● Work to do: Give back exactly the lines from the beginning of the listing below to the line holding "F, HOR, H = 1000.0, 210.0, 6.0", both ends included; the pictures stay out.

•••••

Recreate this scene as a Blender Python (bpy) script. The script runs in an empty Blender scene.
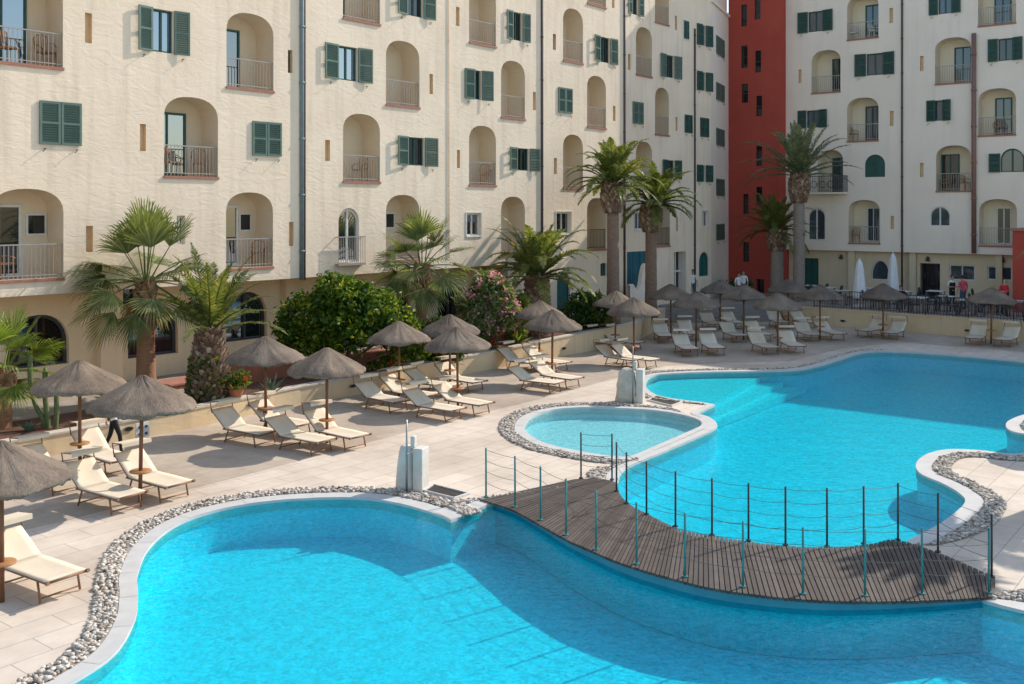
import bpy, bmesh, math, random
from mathutils import Vector, Matrix
from mathutils.geometry import tessellate_polygon
R = math.radians
rnd = random.Random(7)
sc = bpy.context.scene
COL = sc.collection
F, HOR, H = 1000.0, 210.0, 6.0          # focal length (px), horizon row, eye height (m)

def P(x, y, z=0.0):                      # point on the level z seen at photo position x, y
    Y = (H - z) * F / (y - HOR)
    return Vector(((x - 512) / F * Y, Y, z))
def at(x, Y, z=0.0):
    return Vector(((x - 512) / F * Y, Y, z))

# ------------------------------------------------------------------ mesh builder
class MB:
    def __init__(s): s.v = []; s.f = []; s.m = []; s.sm = []
    def add(s, vs, fs, mi=0, smooth=False):
        b = len(s.v); s.v += [tuple(p) for p in vs]
        for f in fs:
            s.f.append([b + i for i in f]); s.m.append(mi); s.sm.append(smooth)
        return s
    def box(s, c, size, rot=None, mi=0):
        hx, hy, hz = size[0] / 2, size[1] / 2, size[2] / 2
        vs = []
        for x, y, z in ((-1,-1,-1),(1,-1,-1),(1,1,-1),(-1,1,-1),(-1,-1,1),(1,-1,1),(1,1,1),(-1,1,1)):
            p = Vector((x*hx, y*hy, z*hz))
            if rot: p = rot @ p
            vs.append(Vector(c) + p)
        return s.add(vs, [(0,3,2,1),(4,5,6,7),(0,1,5,4),(1,2,6,5),(2,3,7,6),(3,0,4,7)], mi)
    def frame_box(s, o, ex, ey, ez, mi=0):   # box from corner o with three edge vectors
        o, ex, ey, ez = Vector(o), Vector(ex), Vector(ey), Vector(ez)
        vs = [o, o+ex, o+ex+ey, o+ey, o+ez, o+ex+ez, o+ex+ey+ez, o+ey+ez]
        fs = [(0,3,2,1),(4,5,6,7),(0,1,5,4),(1,2,6,5),(2,3,7,6),(3,0,4,7)]
        if ex.cross(ey).dot(ez) < 0: fs = [f[::-1] for f in fs]
        return s.add(vs, fs, mi)
    def tube(s, pts, rad, n=8, mi=0, caps=True, smooth=True):
        pts = [Vector(p) for p in pts]
        if not hasattr(rad, '__len__'): rad = [rad] * len(pts)
        vs = []; fs = []; up = None
        for i, p in enumerate(pts):
            d = (pts[min(i+1, len(pts)-1)] - pts[max(i-1, 0)])
            if d.length < 1e-9: d = Vector((0,0,1))
            d.normalize()
            if up is None:
                up = Vector((0,0,1)) if abs(d.z) < .9 else Vector((1,0,0))
            a = d.cross(up)
            if a.length < 1e-6: a = d.orthogonal()
            a.normalize(); b = d.cross(a); up = -b if False else up
            for k in range(n):
                t = 2*math.pi*k/n
                vs.append(p + (a*math.cos(t) + b*math.sin(t)) * rad[i])
        for i in range(len(pts)-1):
            for k in range(n):
                k2 = (k+1) % n
                fs.append((i*n+k, i*n+k2, (i+1)*n+k2, (i+1)*n+k))
        s.add(vs, fs, mi, smooth)
        if caps:
            b = len(s.v) - len(vs)
            s.f.append([b+k for k in range(n)][::-1]); s.m.append(mi); s.sm.append(False)
            e = b + (len(pts)-1)*n
            s.f.append([e+k for k in range(n)]); s.m.append(mi); s.sm.append(False)
        return s
    def lathe(s, prof, n=24, c=(0,0,0), mi=0, smooth=True, jit=None, caps=(False, False)):
        vs = []; fs = []
        for i, (r, z) in enumerate(prof):
            for k in range(n):
                t = 2*math.pi*k/n
                rr, zz = (r, z) if jit is None else jit(r, z, t, i)
                vs.append((c[0]+rr*math.cos(t), c[1]+rr*math.sin(t), c[2]+zz))
        m = len(prof)
        for i in range(m-1):
            for k in range(n):
                k2 = (k+1) % n
                fs.append((i*n+k, i*n+k2, (i+1)*n+k2, (i+1)*n+k))
        if caps[0]: fs.append(tuple(range(n))[::-1])
        if caps[1]: fs.append(tuple(range((m-1)*n, m*n)))
        return s.add(vs, fs, mi, smooth)
    def ball(s, c, r, mi=0, n=10, m=7, sc_=(1,1,1)):
        prof = [(max(1e-4, r*math.sin(math.pi*i/m)), -r*math.cos(math.pi*i/m)) for i in range(m+1)]
        b = len(s.v); s.lathe(prof, n, (0,0,0), mi)
        for i in range(b, len(s.v)):
            x, y, z = s.v[i]; s.v[i] = (c[0]+x*sc_[0], c[1]+y*sc_[1], c[2]+z*sc_[2])
        return s
    def fill(s, loops, mi=0, flip=False):   # polygon with holes, loops are lists of 3D points (tessellated in XY of given 2D)
        raise NotImplementedError
    def build(s, name, mats, parent=None):
        me = bpy.data.meshes.new(name)
        me.from_pydata(s.v, [], s.f)
        if not isinstance(mats, (list, tuple)): mats = [mats]
        for m in mats: me.materials.append(m)
        me.polygons.foreach_set('material_index', s.m)
        me.polygons.foreach_set('use_smooth', s.sm)
        me.update()
        o = bpy.data.objects.new(name, me); COL.objects.link(o)
        if parent: o.parent = parent
        return o

def tag(o, label=None, cat=None, group=None, kind=None):
    if label: o['label'] = label
    if cat: o['category'] = cat
    if group: o['group'] = group
    if kind: o['kind'] = kind
    return o
def empty(name, loc, rz=0.0, label=None, cat=None, group=None):
    o = bpy.data.objects.new(name, None); COL.objects.link(o)
    o.location = loc; o.rotation_euler = (0, 0, rz); o.empty_display_size = .2
    return tag(o, label, cat, group)
def kids(o): return [c for c in bpy.data.objects if c.parent == o]
def dup(o, loc, rz, label, cat=None, group=None, parent=None, scale=None):
    c = o.copy(); COL.objects.link(c)
    if parent is None:
        c.location = loc; c.rotation_euler = (0, 0, rz); c['label'] = label
        if cat: c['category'] = cat
        if group: c['group'] = group
        if scale: c.scale = (scale,)*3
    else: c.parent = parent
    for ch in kids(o): dup(ch, None, None, None, parent=c)
    return c
def tess(loops2):                       # list of 2D loops -> flat verts, triangles
    l3 = [[Vector((p[0], p[1], 0)) for p in l] for l in loops2]
    tris = tessellate_polygon(l3)
    flat = [p for l in loops2 for p in l]
    out = []
    for a, b, c in tris:
        A, B, C = flat[a], flat[b], flat[c]
        ar = (B[0]-A[0])*(C[1]-A[1]) - (B[1]-A[1])*(C[0]-A[0])
        if abs(ar) < 1e-9: continue
        out.append((a, b, c) if ar > 0 else (a, c, b))
    return flat, out

# ------------------------------------------------------------------ materials
def newmat(name):
    m = bpy.data.materials.new(name); m.use_nodes = True
    nt = m.node_tree; nt.nodes.clear()
    out = nt.nodes.new('ShaderNodeOutputMaterial')
    return m, nt, out
def N(nt, t, **kw):
    n = nt.nodes.new(t)
    for k, v in kw.items():
        if k in n.inputs: n.inputs[k].default_value = v
        else: setattr(n, k, v)
    return n
def L(nt, a, b): nt.links.new(a, b)
def c4(c): return (c[0], c[1], c[2], 1)
def coords(nt, scale=(1,1,1), rot=(0,0,0), kind='Object'):
    tc = N(nt, 'ShaderNodeTexCoord'); mp = N(nt, 'ShaderNodeMapping')
    mp.inputs['Scale'].default_value = scale; mp.inputs['Rotation'].default_value = rot
    L(nt, tc.outputs[kind], mp.inputs['Vector']); return mp.outputs['Vector']
def ramp(nt, fac, stops):
    r = N(nt, 'ShaderNodeValToRGB'); e = r.color_ramp.elements
    while len(e) > len(stops): e.remove(e[-1])
    while len(e) < len(stops): e.new(1)
    for i, (p, c) in enumerate(stops): e[i].position = p; e[i].color = c4(c)
    L(nt, fac, r.inputs['Fac']); return r.outputs['Color']
def mixc(nt, fac, a, b, mode='MIX'):
    m = N(nt, 'ShaderNodeMix', data_type='RGBA', blend_type=mode)
    for i, v in ((0, fac), (6, a), (7, b)):
        if hasattr(v, 'is_output'): L(nt, v, m.inputs[i])
        elif i == 0: m.inputs[0].default_value = v
        else: m.inputs[i].default_value = c4(v)
    return m.outputs[2]
def simple(name, c1, c2=None, rough=.7, nscale=6.0, detail=5, bump=0.0, bscale=None, bdist=.01, metal=0.0, spec=.4, stretch=(1,1,1), dirt=None):
    m, nt, out = newmat(name)
    b = N(nt, 'ShaderNodeBsdfPrincipled'); b.inputs['Roughness'].default_value = rough
    b.inputs['Metallic'].default_value = metal; b.inputs['Specular IOR Level'].default_value = spec
    L(nt, b.outputs[0], out.inputs[0])
    v = coords(nt, stretch)
    if c2 is None: c2 = tuple(x*.82 for x in c1)
    n = N(nt, 'ShaderNodeTexNoise'); n.inputs['Scale'].default_value = nscale; n.inputs['Detail'].default_value = detail
    L(nt, v, n.inputs['Vector'])
    col = ramp(nt, n.outputs['Fac'], [(.3, c2), (.7, c1)])
    if dirt:
        n3 = N(nt, 'ShaderNodeTexNoise'); n3.inputs['Scale'].default_value = dirt[1]; n3.inputs['Detail'].default_value = 4
        L(nt, coords(nt, dirt[2] if len(dirt) > 2 else (1,1,1)), n3.inputs['Vector'])
        f = ramp(nt, n3.outputs['Fac'], [(.42, (0,0,0)), (.75, (dirt[3],)*3 if len(dirt) > 3 else (.5,.5,.5))])
        col = mixc(nt, f, col, dirt[0])
    L(nt, col, b.inputs['Base Color'])
    if bump:
        n2 = N(nt, 'ShaderNodeTexNoise'); n2.inputs['Scale'].default_value = bscale or nscale*4; n2.inputs['Detail'].default_value = 4
        L(nt, v, n2.inputs['Vector'])
        bp = N(nt, 'ShaderNodeBump'); bp.inputs['Strength'].default_value = bump; bp.inputs['Distance'].default_value = bdist
        L(nt, n2.outputs['Fac'], bp.inputs['Height']); L(nt, bp.outputs[0], b.inputs['Normal'])
    return m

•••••

● Task response:
Recreate this scene as a Blender Python (bpy) script. The script runs in an empty Blender scene.
import bpy, bmesh, math, random
from mathutils import Vector, Matrix
from mathutils.geometry import tessellate_polygon
R = math.radians
rnd = random.Random(7)
sc = bpy.context.scene
COL = sc.collection
F, HOR, H = 1000.0, 210.0, 6.0          # focal length (px), horizon row, eye height (m)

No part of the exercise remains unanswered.